(Bloomberg) -- The U.S. Securities and Exchange Commission is investigating Didi Global Inc.’s chaotic 2021 debut in New York, when the ride-hailing giant raised $4.4 billion days before revelations of a Chinese probe into data security tanked the stock.
Didi’s shares slid 7% in extended trading, deepening an 85% loss since its initial public offering in the summer of last year. The Chinese company said it’s cooperating with the probe, without providing further details.
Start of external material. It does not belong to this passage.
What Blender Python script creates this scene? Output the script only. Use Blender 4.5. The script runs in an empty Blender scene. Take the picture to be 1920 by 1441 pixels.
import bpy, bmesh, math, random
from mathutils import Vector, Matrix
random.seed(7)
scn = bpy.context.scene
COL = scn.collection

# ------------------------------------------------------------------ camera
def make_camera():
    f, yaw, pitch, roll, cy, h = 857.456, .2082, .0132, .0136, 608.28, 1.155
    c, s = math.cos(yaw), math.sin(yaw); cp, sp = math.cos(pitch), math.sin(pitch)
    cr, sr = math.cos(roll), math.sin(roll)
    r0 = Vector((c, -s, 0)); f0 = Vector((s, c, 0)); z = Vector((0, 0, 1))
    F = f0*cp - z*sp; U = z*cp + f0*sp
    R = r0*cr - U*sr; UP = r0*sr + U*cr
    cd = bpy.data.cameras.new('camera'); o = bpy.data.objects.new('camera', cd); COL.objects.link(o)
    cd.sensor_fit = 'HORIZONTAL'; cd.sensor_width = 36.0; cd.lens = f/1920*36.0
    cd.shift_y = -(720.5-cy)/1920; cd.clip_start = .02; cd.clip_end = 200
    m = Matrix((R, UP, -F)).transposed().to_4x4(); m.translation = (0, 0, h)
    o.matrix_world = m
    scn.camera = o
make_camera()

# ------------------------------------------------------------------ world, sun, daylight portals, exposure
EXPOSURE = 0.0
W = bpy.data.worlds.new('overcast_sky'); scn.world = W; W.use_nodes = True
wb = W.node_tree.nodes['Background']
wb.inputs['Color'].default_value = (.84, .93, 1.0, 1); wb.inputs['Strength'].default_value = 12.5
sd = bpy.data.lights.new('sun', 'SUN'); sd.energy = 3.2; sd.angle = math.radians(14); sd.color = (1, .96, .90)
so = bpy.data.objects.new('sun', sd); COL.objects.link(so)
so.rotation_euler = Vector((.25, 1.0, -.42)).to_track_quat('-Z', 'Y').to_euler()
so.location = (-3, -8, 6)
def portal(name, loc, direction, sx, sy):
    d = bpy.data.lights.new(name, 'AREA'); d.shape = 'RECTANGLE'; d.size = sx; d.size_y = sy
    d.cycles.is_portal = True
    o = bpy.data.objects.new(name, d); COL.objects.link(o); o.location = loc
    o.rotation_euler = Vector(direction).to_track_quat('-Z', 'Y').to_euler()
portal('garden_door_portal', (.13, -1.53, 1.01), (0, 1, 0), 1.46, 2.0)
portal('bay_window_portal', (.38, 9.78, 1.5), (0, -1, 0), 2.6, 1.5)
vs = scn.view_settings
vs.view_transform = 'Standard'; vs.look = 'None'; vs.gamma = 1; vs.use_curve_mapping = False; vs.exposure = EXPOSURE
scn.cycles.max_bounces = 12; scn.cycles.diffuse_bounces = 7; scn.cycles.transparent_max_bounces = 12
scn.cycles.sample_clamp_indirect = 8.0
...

U.S. lawmakers had called last year for an investigation into Didi’s controversial IPO -- the biggest by a Chinese firm since Alibaba (NYSE:BABA) Group Holding Ltd. China’s cybersecurity watchdog stunned investors by announcing its investigation into Didi two days after the listing, suspending the internet giant’s main apps from domestic stores. That precipitated a flurry of regulatory action against gig-economy and internet companies, culminating in a decision to force Didi to delist from New York and float in Hong Kong instead. That process is now suspended because regulators are pressing for more severe penalties, Bloomberg News has reported.
It’s unclear when the SEC launched its own probe into the matter. Didi devoted just a few lines on the U.S. investigation well into a 170-plus-page regular filing on May 2. Spokespeople for Didi and the SEC declined to comment.
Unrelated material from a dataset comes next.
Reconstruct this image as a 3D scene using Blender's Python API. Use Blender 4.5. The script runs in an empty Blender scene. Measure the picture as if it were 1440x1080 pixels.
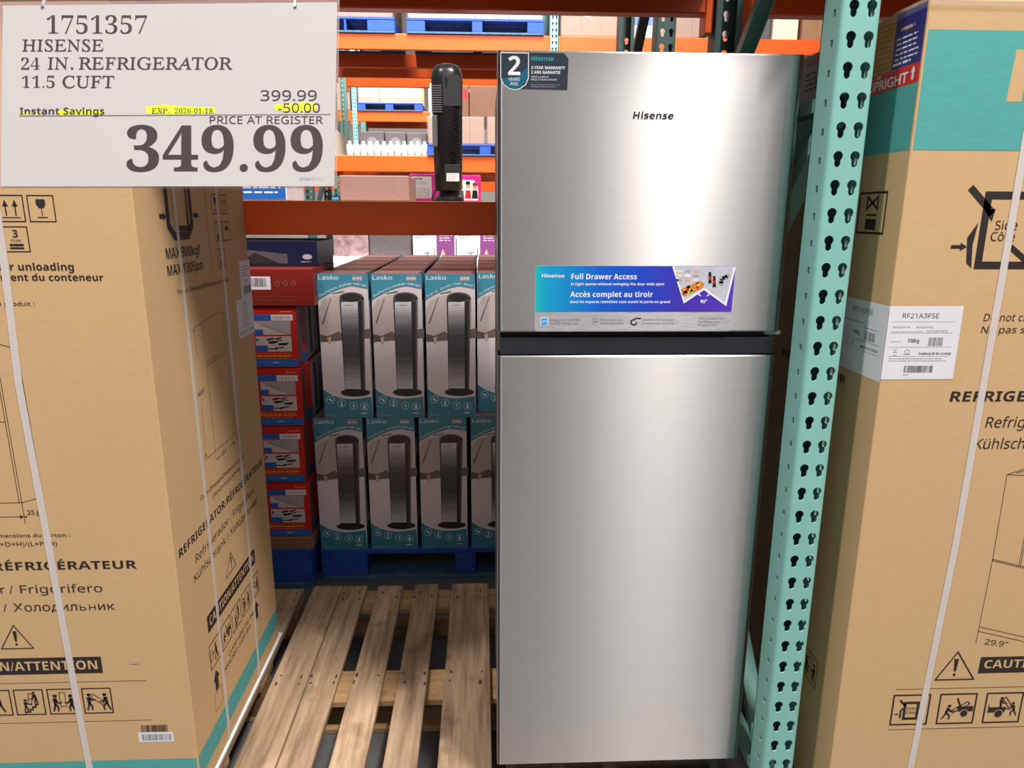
import bpy, bmesh, math, random
from mathutils import Vector, Matrix
from mathutils.geometry import tessellate_polygon
random.seed(7)
S = bpy.context.scene
COL = S.collection

# ------------------------------------------------------------------ camera
FW = Vector((0.04105, 0.97126, -0.23446)); RT = Vector((0.99915, -0.04100, 0.00509)); UP = Vector((0.00467, 0.23447, 0.97211))
cd = bpy.data.cameras.new('camera'); cam = bpy.data.objects.new('camera', cd); COL.objects.link(cam)
cd.sensor_fit = 'HORIZONTAL'; cd.sensor_width = 36.0; cd.lens = 995.0 / 1440.0 * 36.0
cd.clip_start = 0.02; cd.clip_end = 100
cam.matrix_world = Matrix(((RT.x, UP.x, -FW.x, 0), (RT.y, UP.y, -FW.y, 0), (RT.z, UP.z, -FW.z, 0), (0, 0, 0, 1)))
S.camera = cam

# ------------------------------------------------------------------ light, world, exposure
S.view_settings.view_transform = 'Standard'; S.view_settings.look = 'None'
S.view_settings.gamma = 1.0; S.view_settings.exposure = 0.0; S.view_settings.use_curve_mapping = False
w = bpy.data.worlds.new('warehouse_air'); S.world = w; w.use_nodes = True
wn = w.node_tree.nodes; bg = wn['Background']
tc = wn.new('ShaderNodeTexCoord'); sx = wn.new('ShaderNodeSeparateXYZ'); cr = wn.new('ShaderNodeValToRGB'); mr = wn.new('ShaderNodeMapRange')
mr.inputs[1].default_value = -1; mr.inputs[2].default_value = 1
w.node_tree.links.new(tc.outputs['Generated'], sx.inputs[0]); w.node_tree.links.new(sx.outputs['Z'], mr.inputs[0])
w.node_tree.links.new(mr.outputs[0], cr.inputs[0]); w.node_tree.links.new(cr.outputs[0], bg.inputs[0])
e = cr.color_ramp.elements
e[0].position = 0.42; e[0].color = (0.20, 0.18, 0.165, 1)
e[1].position = 0.70; e[1].color = (0.95, 0.91, 0.93, 1)
bg.inputs[1].default_value = 0.37

def lamp(name, loc, target, sx_, sy_, power, col=(1, 0.96, 0.92), spread=180):
    l = bpy.data.lights.new(name, 'AREA'); l.shape = 'RECTANGLE'; l.size = sx_; l.size_y = sy_; l.energy = power; l.color = col; l.spread = math.radians(spread)
    o = bpy.data.objects.new(name, l); COL.objects.link(o); o.location = loc
    d = (Vector(target) - Vector(loc)).normalized(); o.rotation_euler = d.to_track_quat('-Z', 'Y').to_euler()
    return o
lamp('aisle_or_fill_lamp', (1.75, -0.50, 5.3), (0.2, 1.2, -0.6), 0.9, 0.3, 500)
lamp('aisle_or_fill_lamp', (1.12, 0.0, 5.3), (0.2, 1.2, -0.8), 0.9, 0.3, 120)
lamp('aisle_or_fill_lamp', (-2.6, -0.45, 5.3), (0.3, 1.2, -0.8), 0.3, 0.9, 240)
lamp('aisle_or_fill_lamp', (1.0, -6.2, 5.3), (0.2, 2.0, -0.8), 6.5, 1.2, 115)  # unseen fill lamp added to brighten the heater cartons
lamp('aisle_or_fill_lamp', (-1.2, 5.1, 5.3), (-0.8, 6.9, 0.8), 0.8, 1.4, 180, spread=84)
lamp('aisle_or_fill_lamp', (1.2, 5.1, 5.3), (0.6, 6.9, 0.8), 0.8, 1.4, 125, spread=84)
lamp('aisle_or_fill_lamp', (-1.5, 10.1, 5.3), (-1.4, 11.7, 1.0), 0.8, 1.4, 260, spread=84)

# ------------------------------------------------------------------ materials
def lin(c):
    return tuple(((v / 255) / 12.92 if v / 255 <= 0.04045 else ((v / 255 + 0.055) / 1.055) ** 2.4) for v in c)
MATS = {}
def mat(name, col, rough=0.6, metal=0.0, var=0.06, scale=30.0, stretch=(1, 1, 1), bump=0.0, spec=0.5, objvar=0.0, **kw):
    if name in MATS: return MATS[name]
    m = bpy.data.materials.new(name); m.use_nodes = True; t = m.node_tree; n = t.nodes; L = t.links
    p = n['Principled BSDF']; p.inputs['Roughness'].default_value = rough; p.inputs['Metallic'].default_value = metal
    p.inputs['Specular IOR Level'].default_value = spec
    c = lin(col)
    tcn = n.new('ShaderNodeTexCoord'); mp = n.new('ShaderNodeMapping'); mp.inputs['Scale'].default_value = stretch
    no = n.new('ShaderNodeTexNoise'); no.inputs['Scale'].default_value = scale; no.inputs['Detail'].default_value = 5
    L.new(tcn.outputs['Object'], mp.inputs[0]); L.new(mp.outputs[0], no.inputs[0])
    r = n.new('ShaderNodeValToRGB'); L.new(no.outputs[0], r.inputs[0])
    r.color_ramp.elements[0].position = 0.3; r.color_ramp.elements[1].position = 0.7
    r.color_ramp.elements[0].color = tuple(v * (1 - var) for v in c) + (1,)
    r.color_ramp.elements[1].color = tuple(min(1, v * (1 + var)) for v in c) + (1,)
    out = r.outputs[0]
    if objvar:
        oi = n.new('ShaderNodeObjectInfo'); hs = n.new('ShaderNodeHueSaturation'); mm = n.new('ShaderNodeMapRange')
        mm.inputs[3].default_value = 1 - objvar; mm.inputs[4].default_value = 1 + objvar
        L.new(oi.outputs['Random'], mm.inputs[0]); L.new(mm.outputs[0], hs.inputs['Value']); L.new(out, hs.inputs['Color']); out = hs.outputs[0]
    L.new(out, p.inputs['Base Color'])
    if bump:
        b = n.new('ShaderNodeBump'); b.inputs['Strength'].default_value = bump; b.inputs['Distance'].default_value = 0.002
        L.new(no.outputs[0], b.inputs['Height']); L.new(b.outputs[0], p.inputs['Normal'])
    MATS[name] = m; return m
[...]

“After our initial public offering in the United States, the SEC contacted us and made inquiries in relation to the offering,” the filing read. “We are cooperating with the investigation, subject to strict compliance with applicable PRC laws and regulations. We cannot predict the timing, outcome or consequences of such an investigation.”
The SEC probe adds to the uncertainty surrounding Didi, once the most celebrated startup in China, as it prepares to depart New York bourses under orders from Beijing. The company, once worth about $80 billion, is grappling with the broader fallout after proceeding with its IPO despite regulators’ objections. It will now likely see its stock traded over the counter on the so-called pink-sheets market, home to penny stocks and other riskier businesses. Didi said last month it hadn’t applied to move to another exchange, surprising investors who anticipated a smoother transition.
The company has been in talks with the Cyberspace Administration of China about a fine and other penalties, Bloomberg News has reported. But central government officials told the CAC they’re not satisfied with the proposed punishments and asked for revisions, people familiar with the matter have said.
Didi shareholders will vote on its delisting at a special meeting on May 23.